Trump expands crackdown on undocumented immigrants

ByLiz Nagy WLS logo
Wednesday, February 22, 2017
Trump expands crackdown on undocumented immigrants
Donald Trump is expanding his crackdown on undocumented immigrants and the number of people targeted for deportation, but CPS says Chicago students are safe.

CHICAGO (WLS) -- President Donald Trump is expanding his crackdown on undocumented immigrants and the Department of Homeland Security is increasing the number of people targeted for deportation.

What is known about the crackdown is in the reading of a Department of Homeland Security memo, which orders the deportation of criminal "aliens" and appears to greatly expand the kinds of crimes to be considered.

"We have an obligation to know that the people who are in our country are here legally," Press Secretary Sean Spicer said.

The White House spokesman confirmed the executive order that is outlines in a six-page memo authored by the Homeland Security Secretary John Kelly. It directs immigration and customs enforcement to hire 10,000 additional agents who will prioritize the deportation of undocumented people who have violated U.S. law.

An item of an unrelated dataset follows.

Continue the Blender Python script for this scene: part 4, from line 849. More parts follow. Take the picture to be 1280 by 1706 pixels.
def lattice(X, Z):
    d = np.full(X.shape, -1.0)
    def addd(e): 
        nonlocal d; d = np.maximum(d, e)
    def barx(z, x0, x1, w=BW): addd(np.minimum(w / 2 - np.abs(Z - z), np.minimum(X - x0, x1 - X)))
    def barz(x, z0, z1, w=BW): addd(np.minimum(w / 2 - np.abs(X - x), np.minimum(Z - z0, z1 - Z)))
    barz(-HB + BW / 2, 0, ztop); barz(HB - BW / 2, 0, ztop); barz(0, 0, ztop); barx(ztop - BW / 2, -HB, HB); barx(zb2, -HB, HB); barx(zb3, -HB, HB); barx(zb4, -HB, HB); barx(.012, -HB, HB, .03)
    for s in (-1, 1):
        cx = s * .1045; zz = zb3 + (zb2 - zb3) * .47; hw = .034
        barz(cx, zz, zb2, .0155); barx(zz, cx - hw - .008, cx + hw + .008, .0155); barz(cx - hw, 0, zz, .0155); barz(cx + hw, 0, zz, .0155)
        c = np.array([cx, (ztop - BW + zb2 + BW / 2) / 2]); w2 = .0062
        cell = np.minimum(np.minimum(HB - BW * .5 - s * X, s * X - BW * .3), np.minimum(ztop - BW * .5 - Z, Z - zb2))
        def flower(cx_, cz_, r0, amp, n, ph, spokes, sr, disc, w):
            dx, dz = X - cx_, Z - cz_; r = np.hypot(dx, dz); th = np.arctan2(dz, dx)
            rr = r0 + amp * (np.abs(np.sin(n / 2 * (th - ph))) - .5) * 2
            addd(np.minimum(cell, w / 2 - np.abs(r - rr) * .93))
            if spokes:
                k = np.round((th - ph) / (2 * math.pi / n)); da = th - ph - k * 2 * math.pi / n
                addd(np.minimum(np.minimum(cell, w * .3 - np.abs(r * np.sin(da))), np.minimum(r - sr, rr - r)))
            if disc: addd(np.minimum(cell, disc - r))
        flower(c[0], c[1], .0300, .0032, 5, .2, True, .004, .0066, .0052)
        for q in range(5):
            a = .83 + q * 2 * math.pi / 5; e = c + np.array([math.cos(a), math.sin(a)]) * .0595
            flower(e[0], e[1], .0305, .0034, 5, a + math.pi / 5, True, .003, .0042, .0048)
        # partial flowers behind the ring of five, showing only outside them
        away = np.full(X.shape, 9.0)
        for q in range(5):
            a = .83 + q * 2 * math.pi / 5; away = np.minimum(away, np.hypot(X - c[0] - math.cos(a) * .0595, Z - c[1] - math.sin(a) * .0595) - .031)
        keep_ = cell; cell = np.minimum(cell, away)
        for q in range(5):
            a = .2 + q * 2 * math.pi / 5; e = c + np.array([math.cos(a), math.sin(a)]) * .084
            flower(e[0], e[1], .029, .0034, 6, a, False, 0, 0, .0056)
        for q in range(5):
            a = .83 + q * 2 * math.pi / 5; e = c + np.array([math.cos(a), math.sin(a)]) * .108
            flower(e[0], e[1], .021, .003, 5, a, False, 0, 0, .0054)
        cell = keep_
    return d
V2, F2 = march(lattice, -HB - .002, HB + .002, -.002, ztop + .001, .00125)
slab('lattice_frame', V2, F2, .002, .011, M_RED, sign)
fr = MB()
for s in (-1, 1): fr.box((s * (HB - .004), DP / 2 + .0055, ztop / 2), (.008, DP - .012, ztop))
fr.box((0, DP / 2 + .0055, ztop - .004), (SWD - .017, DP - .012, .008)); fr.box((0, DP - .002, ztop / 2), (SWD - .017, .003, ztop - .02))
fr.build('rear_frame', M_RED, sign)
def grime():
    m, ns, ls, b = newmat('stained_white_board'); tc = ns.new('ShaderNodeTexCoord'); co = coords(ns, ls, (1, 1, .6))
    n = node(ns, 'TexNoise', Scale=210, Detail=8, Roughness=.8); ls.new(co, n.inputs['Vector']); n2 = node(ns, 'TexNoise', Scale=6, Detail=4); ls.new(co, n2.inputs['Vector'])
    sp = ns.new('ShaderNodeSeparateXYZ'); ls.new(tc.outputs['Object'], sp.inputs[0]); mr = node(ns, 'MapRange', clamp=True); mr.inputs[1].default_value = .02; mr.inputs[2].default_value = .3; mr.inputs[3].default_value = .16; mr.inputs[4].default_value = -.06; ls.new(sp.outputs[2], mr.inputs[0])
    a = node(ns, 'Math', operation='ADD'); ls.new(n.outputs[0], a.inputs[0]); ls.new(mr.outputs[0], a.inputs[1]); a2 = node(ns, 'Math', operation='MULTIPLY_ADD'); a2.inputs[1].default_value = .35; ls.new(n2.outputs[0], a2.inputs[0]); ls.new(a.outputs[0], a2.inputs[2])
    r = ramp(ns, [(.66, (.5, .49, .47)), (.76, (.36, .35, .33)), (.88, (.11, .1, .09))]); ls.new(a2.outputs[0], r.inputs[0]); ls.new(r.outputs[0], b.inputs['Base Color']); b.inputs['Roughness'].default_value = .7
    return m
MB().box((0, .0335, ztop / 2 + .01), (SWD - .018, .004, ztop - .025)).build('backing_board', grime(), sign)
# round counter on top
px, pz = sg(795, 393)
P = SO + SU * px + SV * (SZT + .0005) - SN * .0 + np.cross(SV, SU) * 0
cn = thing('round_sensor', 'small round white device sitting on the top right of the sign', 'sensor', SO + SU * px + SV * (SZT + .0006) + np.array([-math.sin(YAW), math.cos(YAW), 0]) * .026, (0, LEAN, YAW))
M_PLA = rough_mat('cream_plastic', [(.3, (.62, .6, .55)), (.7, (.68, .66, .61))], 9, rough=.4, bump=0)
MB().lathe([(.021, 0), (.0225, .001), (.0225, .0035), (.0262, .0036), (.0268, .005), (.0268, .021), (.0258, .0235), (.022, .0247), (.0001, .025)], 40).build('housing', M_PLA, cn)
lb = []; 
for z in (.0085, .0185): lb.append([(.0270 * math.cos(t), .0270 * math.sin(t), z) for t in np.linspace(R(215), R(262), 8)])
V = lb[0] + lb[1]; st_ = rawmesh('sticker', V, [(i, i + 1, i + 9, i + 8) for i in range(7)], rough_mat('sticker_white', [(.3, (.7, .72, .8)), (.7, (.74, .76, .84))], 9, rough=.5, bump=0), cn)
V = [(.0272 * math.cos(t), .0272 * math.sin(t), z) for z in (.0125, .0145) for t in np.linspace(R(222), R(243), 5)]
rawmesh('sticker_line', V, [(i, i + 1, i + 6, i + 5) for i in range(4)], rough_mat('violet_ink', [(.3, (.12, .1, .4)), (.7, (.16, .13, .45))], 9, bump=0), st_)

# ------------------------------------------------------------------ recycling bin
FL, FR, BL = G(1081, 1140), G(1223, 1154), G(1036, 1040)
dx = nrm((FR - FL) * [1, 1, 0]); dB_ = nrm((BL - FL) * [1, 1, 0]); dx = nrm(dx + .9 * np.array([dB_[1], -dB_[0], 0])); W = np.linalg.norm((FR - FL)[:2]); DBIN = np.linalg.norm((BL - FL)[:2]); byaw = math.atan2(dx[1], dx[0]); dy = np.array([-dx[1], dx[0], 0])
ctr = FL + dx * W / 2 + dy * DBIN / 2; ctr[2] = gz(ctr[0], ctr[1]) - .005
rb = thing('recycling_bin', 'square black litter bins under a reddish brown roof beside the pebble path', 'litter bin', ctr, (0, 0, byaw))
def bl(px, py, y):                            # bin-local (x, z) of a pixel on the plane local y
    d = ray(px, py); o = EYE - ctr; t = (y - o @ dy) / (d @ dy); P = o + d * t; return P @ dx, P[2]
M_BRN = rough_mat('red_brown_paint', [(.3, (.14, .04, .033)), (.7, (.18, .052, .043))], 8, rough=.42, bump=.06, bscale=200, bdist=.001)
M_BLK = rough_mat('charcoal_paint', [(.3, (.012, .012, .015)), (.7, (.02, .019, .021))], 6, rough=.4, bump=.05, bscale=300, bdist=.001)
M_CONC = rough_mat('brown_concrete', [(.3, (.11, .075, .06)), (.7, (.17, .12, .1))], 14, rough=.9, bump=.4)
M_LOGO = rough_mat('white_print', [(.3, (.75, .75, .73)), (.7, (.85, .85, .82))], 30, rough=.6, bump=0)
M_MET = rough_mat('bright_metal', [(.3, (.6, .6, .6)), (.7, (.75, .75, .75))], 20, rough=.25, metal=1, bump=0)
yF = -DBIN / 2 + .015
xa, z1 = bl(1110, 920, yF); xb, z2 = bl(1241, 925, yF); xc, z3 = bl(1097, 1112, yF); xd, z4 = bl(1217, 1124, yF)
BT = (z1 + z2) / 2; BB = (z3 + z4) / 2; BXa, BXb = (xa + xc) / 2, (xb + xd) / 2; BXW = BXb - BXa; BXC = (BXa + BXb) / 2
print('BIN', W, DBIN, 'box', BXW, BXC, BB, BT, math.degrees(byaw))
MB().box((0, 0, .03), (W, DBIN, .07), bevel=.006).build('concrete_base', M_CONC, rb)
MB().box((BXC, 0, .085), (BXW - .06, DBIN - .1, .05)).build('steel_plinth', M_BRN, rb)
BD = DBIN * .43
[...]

"The president wanted to take the shackles off individuals in these agencies and say, you have a mission, there are laws that need to be followed. You should do your mission and follow the law," Spicer said.

But the memo suggests the potential targets will include more than those charged or convicted of felonies. They will include those who have engaged in fraud or willful misrepresentation in connection with an official matter before a governmental agency such as using a phony Social Security number, those who have abused any program related to receipt of public benefits and those who in the judgement or discretion of an immigration officer otherwise pose a risk to public safety or national security.

"Those people who are in this country and pose a threat to our public safety or have committed a crime will be the first to go and we will be aggressively making sure that that occurs," Spicer said.

The memo said the only exception will be those 750,000 or so young people brought to the U.S. as children who registered under the Obama administration's Deferred Action of Childhood Arrivals, or DACA, program. Their renewable two year permits will allow them to remain in the country legally.

Students said the effects of these changes in deportation policy are apparent among some of the country's younger undocumented immigrants is apparent on social media.

"I feel like there was a lot of panic going around," said Yuliana Rodriguez, student at Hubbard High School.

Yuliana and Alexandra Zanabria sit in the same classrooms at Hubbard High, both kids who wonder if they'll be deported.

"For him it's scary because he doesn't know what's going to happen or what's coming for him in the future" Alexandra said.

Chicago Public Schools released additional guidance to principals Tuesday, which said in part, "To be very clear, CPS does not provide assistance to U.S. Immigration and Customs Enforcement ICE) in the enforcement of federal immigration law. Therefore, ICE should not be permitted access to CPS facilities or personnel except in the rare instance in which we are provided with a criminal warrant."

"I feel that's good because they shouldn't be coming in just like that," Alexandra said.

"I feel like school should be a safe place, just like home. We go there to learn. I feel like it shouldn't be a scary place to go to," Yuliana said.

In addition to CPS, school districts in suburban Aurora and South Elgin said they also would maintain their policy of not allowing ICE agents into schools without a criminal warrant. ABC 7 Eyewitness News reached out to ICE to see if finding undocumented students in schools is something they would even consider and did not hear back.

This week, perhaps as soon as Wednesday, Trump is expected to sign a revised executive order affecting travel between the U.S. and seven Muslim-majority countries.

City Hall estimates in Chicago alone there are an estimated 500,000 undocumented immigrants, between 15 and 20 percent of the city's population who could all be affected by the crackdown.